NASA chce ratować teleskop Swift. Misja, jakiej jeszcze nie było
NASA planuje przełomową misję związaną z teleskopem Swift. Obserwatorium od dwóch dekad wychwytuje rozbłyski gamma, znajdując się na niskiej orbicie okołoziemskiej, ale ta ciągle się obniża. NASA chce więc wynieść teleskop Swift na większą wysokość nad Ziemią i zadanie to powierzono firmie z sektora prywatnego.

Teleskop Swift (jego pełna nazwa to Neil Gehrels Swift Observatory) to obserwatorium NASA, które znajduje się na niskiej orbicie okołoziemskiej. Jego misja trwa już ponad dwie dekady, ale Ziemia ściąga go i proces się nasila. Dlatego agencja postanowiła zlecić misję "ratunkową" i będzie to pierwsze tego typu przedsięwzięcie w historii.
NASA zleca misję "ratowania" teleskopu Swift sektorowi prywatnemu
Przełomowa misja dla agencji NASA ma zostać zrealizowana w 2026 r. Kontrakt został przyznany firmie Katalyst Space Technologies z siedzibą w Arizonie. Jej zadaniem jest zbudowanie specjalnego statku kosmicznego, który pozwoli wynieść obserwatorium Swift na wyższą orbitę okołoziemską.

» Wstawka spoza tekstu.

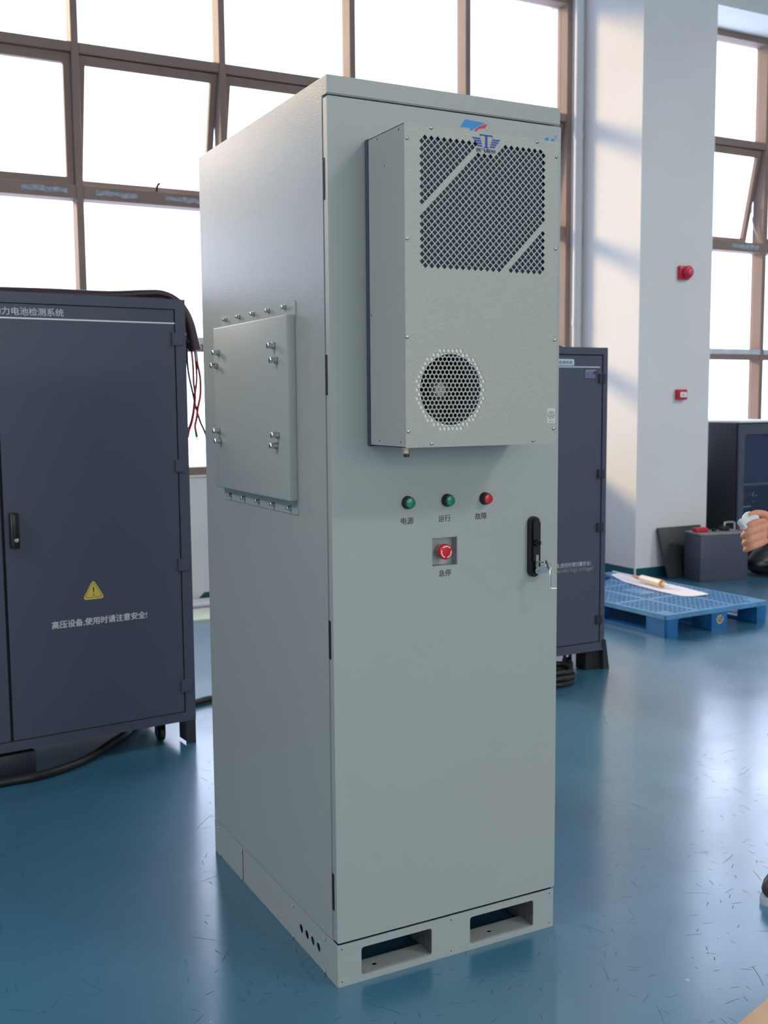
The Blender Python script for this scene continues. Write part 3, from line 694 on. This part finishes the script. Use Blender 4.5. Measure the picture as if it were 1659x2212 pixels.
bm = B(); wallplate(bm, rrect(X(2.005), X(2.186), 1.4830, 1.5130, .006), [], ydl-.001, .001); obj('name_plate', bm, LABELP, rd, 0)
text('lettering', '动力电池检测系统', rd, INK, X(2.020), X(2.1755), 1.4885, 1.5055, ydl-.001)
bm = B(); box(bm, .04, X(2.341), ydl-.0008, ydl, 1.4740, 1.4790); obj('print_line', bm, LABELP, rd, 0)
bm = B(); wallplate(bm, rrect(X(2.2455), X(2.3180), 1.4215, 1.4675, .003), [], ydl-.001, .001); obj('rating_plate', bm, mat('navy_plate', (44, 50, 96), .4), rd, 0)
bm = B()
for i, (a, b_, h) in enumerate(((2.254, 2.315, .0055), (2.250, 2.302, .0035), (2.250, 2.297, .003), (2.250, 2.312, .003), (2.250, 2.314, .003), (2.250, 2.314, .003))):
    z = 1.4610-.0068*i; poly(bm, rect(X(a), X(b_), z-h/2, z+h/2), ydl-.001, .0004)
obj('plate_print', bm, mat('plate_print', (150, 152, 175), .5), rd, 0)
text('lettering', '高压设备,使用时请注意安全!', rd, WHITE, X(2.0240), X(2.2995), .5240, .5460, ydl, thick=.0005)
text('lettering', 'Be careful high voltage!', rd, WHITE, X(2.0640), X(2.3110), .4950, .5185, ydl, thick=.0003)
def foot(x0, x1, dx):
    bm = B()
    P = [(x0, .150, 0), (x1, .150, 0), (x1+dx, .0, 0), (x0+dx, .0, 0)]
    pts = [(x0 if dx > 0 else x0, .150), (x1, .150), (x1+dx, 0), (x0+dx*.3, 0)]
    wallplate(bm, [(p[0], p[1]) for p in pts][::-1], [], -.006, .10); obj('foot', bm, DARK2, RC)
foot(RW-.012, RW+.006, .024); foot(-.006, .012, -.024)
bm = B(); box(bm, RW-.096, RW+.012, .02, .10, .001, .094, .004); obj('foot', bm, INSIDE, RC)
bm = B(); box(bm, -.012, .096, .02, .10, .001, .094, .004); obj('foot', bm, INSIDE, RC)
for x, y in ((.478, .06), (.478, .50), (.15, .06), (.15, .5)): caster(RC, x, y, .034, .098)
bm = B(); tube(bm, [(.30, .25, RT+.006), (.40, .25, RT+.007), (X(2.17), .25, RT+.018), (X(2.245), .25, RT+.024), (X(2.31), .25, RT+.012), (X(2.32), .25, RT+.004)], .004, 8)
tag(obj('thin_cable', bm, RUBBER), 'thin black cable arching on the top of the narrow charcoal cabinet', 'cable').location = (1.73, 1.975, 0)
bm = B()
for k, (r, z) in enumerate(((.115, .014), (.118, .041), (.108, .066))):
    tube(bm, [(1.995+r*math.cos(a+.2*k), 1.90+r*.9*math.sin(a+.2*k), z+.004*math.sin(3*a+k)) for a in [i*math.pi/8 for i in range(17)]], .0125, 10, 3)
tag(obj('cable_coil', bm, RUBBER), 'coil of thick black cable on the floor in front of the narrow charcoal cabinet', 'cable')

# ================================================================== COLUMN FITTINGS
al = thing('fire_alarm_sounder', 'round red fire alarm sounder high on the column', 'fire alarm', (4.717, 3.96, 2.245))
bm = B(); box(bm, -.055, .045, -.028, 0, -.050, .050, .008); obj('backplate', bm, REDP, al)
bm = B(); lathe(bm, (.012, -.028, .004), (0, -1, 0), [(.046, 0), (.046, .022), (.038, .032), (.026, .035), (0, .035)], 30); s = obj('sounder_head', bm, REDP, al)
bm = B(); lathe(bm, (.012, -.062, .004), (0, -1, 0), [(.026, 0), (.024, .012), (.014, .018), (0, .019)], 24); obj('strobe_lens', bm, REDP2, al)
cp = thing('fire_call_point', 'square red manual fire call point with white label, lower on the column', 'fire alarm', (4.708, 3.96, 1.355))
bm = B(); box(bm, -.046, .046, -.036, 0, -.038, .038, .005); obj('housing', bm, REDP, cp)
bm = B(); box(bm, -.024, .040, -.0375, -.035, -.020, .018, .0008, 1); l = obj('label_panel', bm, WHITE, cp)
bm = B()
for z in (-.001, -.006): poly(bm, rect(-.010, .022, z-.0015, z+.0015), -.0375, .0004)
obj('label_print', bm, mat('grey_print', (120, 135, 165), .5), cp, 0)

# ================================================================== PALLET AND WHAT LIES ON IT
yawP = math.radians(2.7)
PL = thing('plastic_pallet', 'blue plastic pallet with a gridded top deck on the floor', 'pallet', (3.113, 2.330, 0), yawP)
PW, PD, PH = .828, 1.30, .130
holes = []
nx, ny = 21, 33
for i in range(nx):
    for j in range(ny):
        if (9 <= i <= 11 and 14 <= j <= 18) or (i in (6, 14)) or (j in (10, 22)): continue
        if (i < 2 or i > 18) and j < 2: continue
        cx, cy = .025+(i+.5)*(PW-.05)/nx, .03+(j+.5)*(PD-.06)/ny
        holes.append(rect(cx-.0128, cx+.0128, cy-.0128, cy+.0128))
bm = B(); topplate(bm, rrect(0, PW, 0, PD, .02), holes, PH, .026); obj('top_deck', bm, mat('sky_sheen_blue_pallet_plastic', (84, 142, 188), 0.3, spec=.6, vary=(10, 0.15)), PL, 0)  # deck colour lightened to imitate the sky's reflection on the blue plastic
bm = B()
def arch(x0, x1, z0, z1, r): return [(x0, z0), (x1, z0)]+[(x1-r+r*math.cos(math.radians(t)), z1-r+r*math.sin(math.radians(t))) for t in range(0, 91, 15)]+[(x0+r+r*math.cos(math.radians(t)), z1-r+r*math.sin(math.radians(t))) for t in range(90, 181, 15)]
for y, th in ((.002, .012), (PD-.002, -.012)):
    ol = [(0.012, 0), (.094, 0)]+[(.094, .094), (.112, .108)]+[(.345, .108), (.362, .094), (.362, 0), (.486, 0), (.486, .094), (.504, .108), (.722, .108), (.740, .094), (.740, 0), (PW-.012, 0), (PW-.012, PH-.006), (.012, PH-.006)]
    wallplate(bm, ol, [], y, th) if th > 0 else plate(bm, [(-p[0], p[1]) for p in ol][::-1], [], (0, y, 0), (-1, 0, 0), (0, 0, 1), -th)
for x in (.002, PW-.014):
    hs = [rect(-.555, -.155, .022, .106), rect(-1.145, -.745, .022, .106)]
    sideplate(bm, rect(-PD+.012, -.012, 0, PH-.006), hs, x, .012)
obj('side_frame', bm, PLASTIC_B, PL, 0)
for x0, x1 in ((.004, .092), (.364, .484), (.742, PW-.004)):
    for y0, y1 in ((.004, .155), (.556, .744), (1.146, PD-.004)):
        bm = B(); box(bm, x0, x1, y0, y1, .001, PH-.0265, .008); obj('block', bm, PLASTIC_B, PL)
for x0, x1 in ((.004, .092), (.364, .484), (.742, PW-.004)):
    bm = B(); box(bm, x0, x1, .156, PD-.156, .001, .02, .003); obj('runner', bm, PLASTIC_B, PL)
bm = B()
P = [(.428+.026*math.cos(math.radians(t)), .062+.026*math.sin(math.radians(t))) for t in range(50, 361, 12)]
Q = [(.428+.018*math.cos(math.radians(t)), .062+.018*math.sin(math.radians(t))) for t in range(50, 361, 12)]
wallplate(bm, P+Q[::-1], [], .0012, .0008); poly(bm, [(.441, .056), (.457, .056), (.456, .076)], .0020, .0008)
poly(bm, [(.418, .068), (.430, .074), (.434, .062), (.428, .052), (.424, .054), (.428, .064)], .0020, .0008)
obj('emblem', bm, GOLD, PL, 0, label='gold circular emblem on the middle block')
bm = B(); sideplate(bm, rrect(-.66, -.63, .040, .085, .008), [], .0012, .0008); obj('white_label', bm, WHITE, PL, 0)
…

Biorąc pod uwagę, jak szybko orbita Swifta się załamuje, ścigamy się z czasem, ale wykorzystując komercyjne technologie, które są już w fazie rozwoju, stawiamy czoła temu wyzwaniu
NASA chce, aby Katalyst Space Technologies wystrzeliło swój statek do "ratowania" Swifta jeszcze wiosną 2026 r. Potem pojazd kosmiczny połączy się z obserwatorium i następnie wyniesie je wyżej nad Ziemią. Problem z opadaniem nasilił się w ostatnim czasie, gdy Słońce wykazywało się większą aktywnością i wpłynęło to poniekąd na rozrzedzenie ziemskiej atmosfery.
Teleskop Swift bada rozbłyski gamma
Obserwatorium Swift rozpoczęło swoją misję w listopadzie 2004 r., kiedy to NASA wystrzeliła je na niską orbitę okołoziemską. Teleskop służy do przechwytywania GRB, czyli intensywnych rozbłysków promieniowania, które towarzyszą bardzo energetycznym zdarzeniom we wszechświecie. Są to na przykład wybuchy masywnych gwiazd czy procesy łączenia się czarnych dziur.
Kiedy w kosmosie dochodzi do gwałtownego, nagłego zdarzenia, Swift działa jako "dyspozytor", dostarczając kluczowych informacji, które pozwalają innym misjom na podjęcie dalszych działań i dowiedzenie się więcej o tym, jak działa wszechświat
Proces wyniesienia Swifta na wyższą orbitę będzie kosztowny, ale NASA wyjaśnia, że kontakt zlecony Katalyst Space Technologies i tak nie wygeneruje tak dużych sum, co ewentualne zastąpienie obserwatorium przez nowy teleskop.